## WORK TO COMPLETE
Write out each line in which the string "More" is present.

## INFORMATION GIVEN

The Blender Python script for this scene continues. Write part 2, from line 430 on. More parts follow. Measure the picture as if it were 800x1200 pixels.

---

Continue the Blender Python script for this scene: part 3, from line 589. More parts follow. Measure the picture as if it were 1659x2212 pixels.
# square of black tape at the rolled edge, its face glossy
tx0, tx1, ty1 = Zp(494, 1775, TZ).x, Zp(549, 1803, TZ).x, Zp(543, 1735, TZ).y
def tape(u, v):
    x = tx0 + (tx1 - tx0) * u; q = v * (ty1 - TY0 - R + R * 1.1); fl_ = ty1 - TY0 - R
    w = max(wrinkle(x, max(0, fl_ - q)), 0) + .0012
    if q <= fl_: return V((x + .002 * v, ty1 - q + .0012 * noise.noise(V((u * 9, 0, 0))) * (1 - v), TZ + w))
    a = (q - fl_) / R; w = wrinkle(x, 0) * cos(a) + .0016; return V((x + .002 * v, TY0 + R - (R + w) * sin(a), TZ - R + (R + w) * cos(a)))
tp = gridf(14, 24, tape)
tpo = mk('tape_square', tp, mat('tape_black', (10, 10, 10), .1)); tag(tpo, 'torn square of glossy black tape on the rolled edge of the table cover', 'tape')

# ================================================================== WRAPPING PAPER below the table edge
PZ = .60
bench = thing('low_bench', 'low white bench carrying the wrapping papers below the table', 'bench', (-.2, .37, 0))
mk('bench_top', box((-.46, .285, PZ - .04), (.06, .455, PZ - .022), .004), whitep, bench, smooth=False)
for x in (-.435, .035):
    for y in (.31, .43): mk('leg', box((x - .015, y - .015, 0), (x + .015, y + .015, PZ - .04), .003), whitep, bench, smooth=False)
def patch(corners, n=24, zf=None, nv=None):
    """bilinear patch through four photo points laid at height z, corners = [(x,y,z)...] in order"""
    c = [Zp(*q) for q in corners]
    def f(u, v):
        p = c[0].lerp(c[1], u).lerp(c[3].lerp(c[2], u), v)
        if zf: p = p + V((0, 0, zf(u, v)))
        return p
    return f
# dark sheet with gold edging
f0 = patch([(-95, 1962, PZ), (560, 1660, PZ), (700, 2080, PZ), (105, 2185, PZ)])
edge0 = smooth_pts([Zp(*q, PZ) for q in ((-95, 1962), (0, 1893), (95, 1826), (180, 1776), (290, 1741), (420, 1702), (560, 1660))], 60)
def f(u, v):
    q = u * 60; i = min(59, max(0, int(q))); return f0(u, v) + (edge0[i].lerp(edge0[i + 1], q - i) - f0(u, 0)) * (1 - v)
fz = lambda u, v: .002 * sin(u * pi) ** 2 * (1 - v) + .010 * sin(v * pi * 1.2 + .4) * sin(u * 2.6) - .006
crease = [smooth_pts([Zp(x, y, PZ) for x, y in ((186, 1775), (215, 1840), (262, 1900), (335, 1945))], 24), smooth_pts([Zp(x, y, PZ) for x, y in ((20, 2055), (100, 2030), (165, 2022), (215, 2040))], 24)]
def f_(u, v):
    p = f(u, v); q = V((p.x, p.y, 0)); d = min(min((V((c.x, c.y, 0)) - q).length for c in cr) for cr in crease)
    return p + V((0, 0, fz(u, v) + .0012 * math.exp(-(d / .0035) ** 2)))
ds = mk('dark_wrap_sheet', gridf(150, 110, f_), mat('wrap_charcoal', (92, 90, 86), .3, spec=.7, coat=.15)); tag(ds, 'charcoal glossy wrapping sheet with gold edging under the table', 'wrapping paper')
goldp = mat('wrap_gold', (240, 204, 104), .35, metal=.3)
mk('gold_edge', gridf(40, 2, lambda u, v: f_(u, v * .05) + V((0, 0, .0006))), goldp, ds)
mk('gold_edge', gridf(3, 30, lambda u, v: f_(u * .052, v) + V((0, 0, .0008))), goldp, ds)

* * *

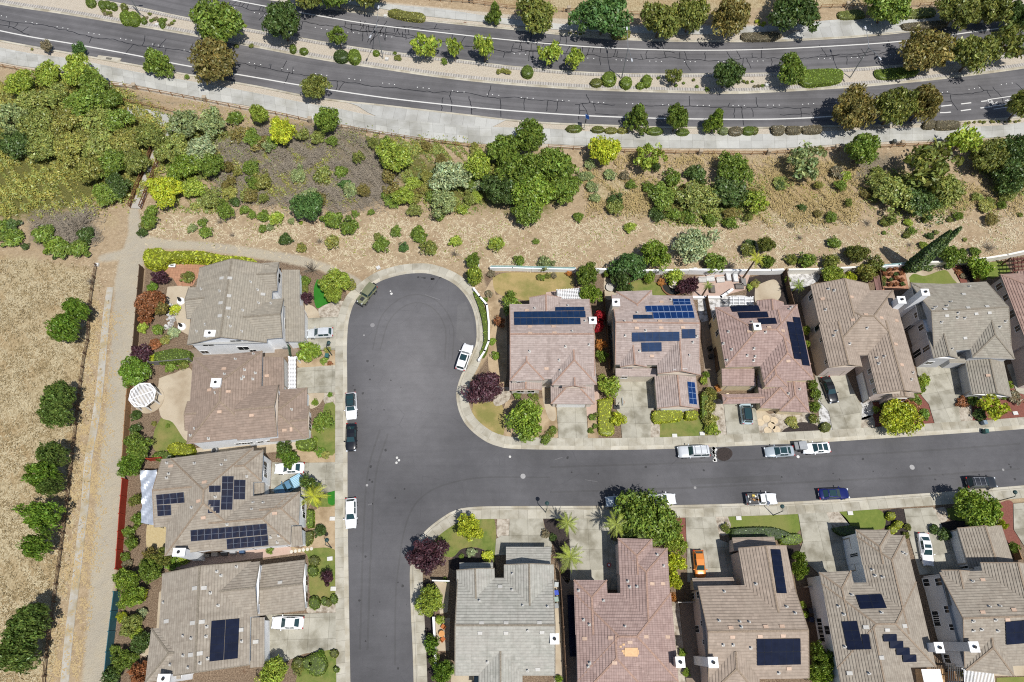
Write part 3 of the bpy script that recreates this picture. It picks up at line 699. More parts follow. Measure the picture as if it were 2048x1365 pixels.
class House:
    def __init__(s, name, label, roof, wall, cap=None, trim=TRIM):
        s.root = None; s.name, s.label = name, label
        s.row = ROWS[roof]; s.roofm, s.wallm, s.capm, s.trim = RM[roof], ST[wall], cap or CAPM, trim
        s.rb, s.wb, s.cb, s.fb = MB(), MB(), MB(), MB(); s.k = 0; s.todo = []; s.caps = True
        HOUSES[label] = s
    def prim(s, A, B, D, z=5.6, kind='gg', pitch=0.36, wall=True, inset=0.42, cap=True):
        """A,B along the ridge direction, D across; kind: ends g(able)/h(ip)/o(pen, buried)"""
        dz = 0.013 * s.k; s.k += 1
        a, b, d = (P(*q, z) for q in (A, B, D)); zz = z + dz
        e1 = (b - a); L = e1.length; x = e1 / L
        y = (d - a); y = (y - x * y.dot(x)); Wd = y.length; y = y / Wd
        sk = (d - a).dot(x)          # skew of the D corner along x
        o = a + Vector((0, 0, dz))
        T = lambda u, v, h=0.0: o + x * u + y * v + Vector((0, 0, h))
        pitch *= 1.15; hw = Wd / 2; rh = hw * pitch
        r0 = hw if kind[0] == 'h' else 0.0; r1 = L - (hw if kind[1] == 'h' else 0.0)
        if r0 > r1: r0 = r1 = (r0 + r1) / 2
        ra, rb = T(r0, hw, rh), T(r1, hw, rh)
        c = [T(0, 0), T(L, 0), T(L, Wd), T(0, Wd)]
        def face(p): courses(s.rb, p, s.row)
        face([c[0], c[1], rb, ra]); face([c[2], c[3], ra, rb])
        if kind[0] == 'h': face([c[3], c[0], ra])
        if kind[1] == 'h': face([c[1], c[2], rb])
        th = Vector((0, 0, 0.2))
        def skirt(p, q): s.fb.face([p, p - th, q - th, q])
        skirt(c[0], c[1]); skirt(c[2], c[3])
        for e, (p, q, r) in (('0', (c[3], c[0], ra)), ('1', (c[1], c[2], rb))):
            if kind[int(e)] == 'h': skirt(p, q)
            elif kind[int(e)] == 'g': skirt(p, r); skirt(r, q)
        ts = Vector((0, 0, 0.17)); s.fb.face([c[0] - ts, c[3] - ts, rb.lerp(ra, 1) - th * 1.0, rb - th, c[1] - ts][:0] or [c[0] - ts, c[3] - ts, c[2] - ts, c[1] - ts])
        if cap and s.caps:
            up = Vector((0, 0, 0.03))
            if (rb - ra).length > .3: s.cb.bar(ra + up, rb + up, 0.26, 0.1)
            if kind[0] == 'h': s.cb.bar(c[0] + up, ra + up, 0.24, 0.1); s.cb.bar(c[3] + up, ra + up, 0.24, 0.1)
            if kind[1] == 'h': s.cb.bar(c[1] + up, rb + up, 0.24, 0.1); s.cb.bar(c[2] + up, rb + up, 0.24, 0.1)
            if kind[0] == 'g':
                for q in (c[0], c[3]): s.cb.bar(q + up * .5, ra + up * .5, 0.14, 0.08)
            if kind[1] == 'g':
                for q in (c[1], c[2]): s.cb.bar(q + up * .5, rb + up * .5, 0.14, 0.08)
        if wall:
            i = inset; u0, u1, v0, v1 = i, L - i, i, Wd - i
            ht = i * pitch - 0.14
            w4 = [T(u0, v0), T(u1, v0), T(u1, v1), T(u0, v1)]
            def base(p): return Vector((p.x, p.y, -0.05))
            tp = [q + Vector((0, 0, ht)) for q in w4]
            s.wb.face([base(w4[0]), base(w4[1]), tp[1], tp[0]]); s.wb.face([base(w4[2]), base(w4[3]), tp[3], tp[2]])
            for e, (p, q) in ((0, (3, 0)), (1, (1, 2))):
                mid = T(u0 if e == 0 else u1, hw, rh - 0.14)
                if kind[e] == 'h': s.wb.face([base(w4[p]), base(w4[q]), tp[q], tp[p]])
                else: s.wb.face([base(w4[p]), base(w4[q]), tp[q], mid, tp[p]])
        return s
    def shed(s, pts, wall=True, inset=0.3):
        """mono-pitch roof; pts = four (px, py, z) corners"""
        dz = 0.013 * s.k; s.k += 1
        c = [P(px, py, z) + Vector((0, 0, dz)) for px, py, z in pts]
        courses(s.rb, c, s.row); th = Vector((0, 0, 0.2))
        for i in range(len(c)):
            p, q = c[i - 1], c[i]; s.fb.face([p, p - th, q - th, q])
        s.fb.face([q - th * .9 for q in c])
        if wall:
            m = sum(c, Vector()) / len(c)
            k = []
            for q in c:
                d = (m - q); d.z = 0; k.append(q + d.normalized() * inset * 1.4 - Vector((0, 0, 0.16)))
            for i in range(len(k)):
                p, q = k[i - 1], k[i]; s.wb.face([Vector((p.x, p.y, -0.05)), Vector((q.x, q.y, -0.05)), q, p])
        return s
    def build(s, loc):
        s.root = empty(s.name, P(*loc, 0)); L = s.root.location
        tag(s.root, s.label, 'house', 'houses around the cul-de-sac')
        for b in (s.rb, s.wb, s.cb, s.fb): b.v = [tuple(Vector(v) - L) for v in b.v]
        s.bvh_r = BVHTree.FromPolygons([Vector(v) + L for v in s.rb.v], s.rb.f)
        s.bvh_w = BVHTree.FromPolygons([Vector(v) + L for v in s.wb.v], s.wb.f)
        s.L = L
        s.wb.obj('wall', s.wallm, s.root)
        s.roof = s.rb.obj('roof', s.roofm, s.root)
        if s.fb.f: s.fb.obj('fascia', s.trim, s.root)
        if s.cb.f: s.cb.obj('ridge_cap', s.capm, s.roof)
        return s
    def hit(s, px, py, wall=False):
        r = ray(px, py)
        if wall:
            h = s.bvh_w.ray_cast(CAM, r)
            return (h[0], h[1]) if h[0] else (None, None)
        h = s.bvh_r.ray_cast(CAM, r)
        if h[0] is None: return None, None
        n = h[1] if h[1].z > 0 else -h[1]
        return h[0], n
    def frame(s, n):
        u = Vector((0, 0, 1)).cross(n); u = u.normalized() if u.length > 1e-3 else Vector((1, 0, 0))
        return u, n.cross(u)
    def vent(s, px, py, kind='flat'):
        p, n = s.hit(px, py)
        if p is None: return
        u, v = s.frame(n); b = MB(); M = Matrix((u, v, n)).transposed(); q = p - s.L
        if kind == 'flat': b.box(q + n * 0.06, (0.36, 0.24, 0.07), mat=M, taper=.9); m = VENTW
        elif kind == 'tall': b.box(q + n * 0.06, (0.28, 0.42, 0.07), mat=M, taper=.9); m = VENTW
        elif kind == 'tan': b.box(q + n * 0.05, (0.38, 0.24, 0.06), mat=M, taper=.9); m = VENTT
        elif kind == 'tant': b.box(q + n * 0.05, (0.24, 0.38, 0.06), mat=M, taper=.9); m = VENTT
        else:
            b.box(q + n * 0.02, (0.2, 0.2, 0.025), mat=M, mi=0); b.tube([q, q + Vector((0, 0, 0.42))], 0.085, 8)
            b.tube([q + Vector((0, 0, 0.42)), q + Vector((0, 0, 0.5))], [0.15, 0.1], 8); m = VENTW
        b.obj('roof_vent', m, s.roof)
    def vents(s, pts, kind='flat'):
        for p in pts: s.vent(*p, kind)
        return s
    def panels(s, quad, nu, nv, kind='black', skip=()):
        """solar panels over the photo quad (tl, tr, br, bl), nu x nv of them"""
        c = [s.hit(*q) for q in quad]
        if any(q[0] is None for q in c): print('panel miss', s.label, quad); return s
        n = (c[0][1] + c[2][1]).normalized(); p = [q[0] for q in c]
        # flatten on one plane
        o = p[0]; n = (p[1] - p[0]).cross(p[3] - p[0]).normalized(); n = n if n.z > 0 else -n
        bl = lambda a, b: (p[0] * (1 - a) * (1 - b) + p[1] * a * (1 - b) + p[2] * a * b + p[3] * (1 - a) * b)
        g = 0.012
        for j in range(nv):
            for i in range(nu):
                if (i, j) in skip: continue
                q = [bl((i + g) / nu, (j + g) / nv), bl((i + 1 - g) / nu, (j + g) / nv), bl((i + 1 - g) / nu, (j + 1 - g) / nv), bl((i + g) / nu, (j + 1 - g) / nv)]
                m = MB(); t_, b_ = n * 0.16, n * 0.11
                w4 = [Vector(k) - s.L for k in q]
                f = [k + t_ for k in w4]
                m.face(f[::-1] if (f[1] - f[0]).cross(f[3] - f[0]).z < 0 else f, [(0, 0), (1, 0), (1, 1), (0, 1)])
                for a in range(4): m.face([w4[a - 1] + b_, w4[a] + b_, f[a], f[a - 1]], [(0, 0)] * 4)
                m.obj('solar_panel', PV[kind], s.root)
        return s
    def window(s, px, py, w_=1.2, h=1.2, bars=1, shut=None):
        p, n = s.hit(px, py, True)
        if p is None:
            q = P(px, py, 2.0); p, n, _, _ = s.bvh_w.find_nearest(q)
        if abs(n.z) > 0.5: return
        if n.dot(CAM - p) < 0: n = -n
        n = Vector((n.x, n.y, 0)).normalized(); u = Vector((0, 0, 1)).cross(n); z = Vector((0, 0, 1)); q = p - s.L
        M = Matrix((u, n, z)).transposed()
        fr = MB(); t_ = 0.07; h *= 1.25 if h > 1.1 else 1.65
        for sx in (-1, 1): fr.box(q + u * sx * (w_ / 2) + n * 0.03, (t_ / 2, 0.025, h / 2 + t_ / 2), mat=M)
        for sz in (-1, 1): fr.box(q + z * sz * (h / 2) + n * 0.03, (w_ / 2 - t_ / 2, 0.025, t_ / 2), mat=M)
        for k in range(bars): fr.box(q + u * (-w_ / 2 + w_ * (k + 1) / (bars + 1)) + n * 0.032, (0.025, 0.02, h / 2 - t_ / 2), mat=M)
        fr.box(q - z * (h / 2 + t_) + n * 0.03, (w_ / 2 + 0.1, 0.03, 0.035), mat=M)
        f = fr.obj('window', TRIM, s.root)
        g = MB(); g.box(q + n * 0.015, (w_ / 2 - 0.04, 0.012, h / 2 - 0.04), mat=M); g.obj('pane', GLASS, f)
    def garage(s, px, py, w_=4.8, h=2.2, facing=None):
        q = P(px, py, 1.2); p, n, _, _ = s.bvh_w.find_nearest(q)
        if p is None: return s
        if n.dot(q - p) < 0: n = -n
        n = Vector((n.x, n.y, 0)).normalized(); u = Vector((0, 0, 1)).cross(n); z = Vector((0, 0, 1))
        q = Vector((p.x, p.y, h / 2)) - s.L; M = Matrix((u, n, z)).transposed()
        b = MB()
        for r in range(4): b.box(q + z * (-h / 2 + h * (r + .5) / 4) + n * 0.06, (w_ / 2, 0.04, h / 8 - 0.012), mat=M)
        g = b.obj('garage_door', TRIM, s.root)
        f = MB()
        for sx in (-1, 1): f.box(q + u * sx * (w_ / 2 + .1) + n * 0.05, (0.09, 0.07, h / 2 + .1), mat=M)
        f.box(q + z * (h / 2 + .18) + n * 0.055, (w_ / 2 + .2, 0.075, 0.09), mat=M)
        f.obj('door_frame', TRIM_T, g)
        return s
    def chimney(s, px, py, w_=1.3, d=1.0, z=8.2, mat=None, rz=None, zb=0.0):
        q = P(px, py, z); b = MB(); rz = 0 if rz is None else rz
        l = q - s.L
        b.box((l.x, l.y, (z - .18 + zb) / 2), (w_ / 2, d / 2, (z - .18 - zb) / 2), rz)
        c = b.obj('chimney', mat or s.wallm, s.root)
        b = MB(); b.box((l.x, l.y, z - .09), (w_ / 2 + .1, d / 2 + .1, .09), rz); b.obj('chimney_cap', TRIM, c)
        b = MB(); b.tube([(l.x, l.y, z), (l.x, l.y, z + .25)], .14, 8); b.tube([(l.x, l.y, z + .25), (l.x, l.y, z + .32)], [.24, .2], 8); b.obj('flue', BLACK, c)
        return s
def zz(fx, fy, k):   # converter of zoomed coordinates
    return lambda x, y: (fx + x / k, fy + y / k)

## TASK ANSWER
The Blender Python script for this scene continues. Write part 2, from line 430 on. More parts follow. Measure the picture as if it were 800x1200 pixels.
Continue the Blender Python script for this scene: part 3, from line 589. More parts follow. Measure the picture as if it were 1659x2212 pixels.
Write part 3 of the bpy script that recreates this picture. It picks up at line 699. More parts follow. Measure the picture as if it were 2048x1365 pixels.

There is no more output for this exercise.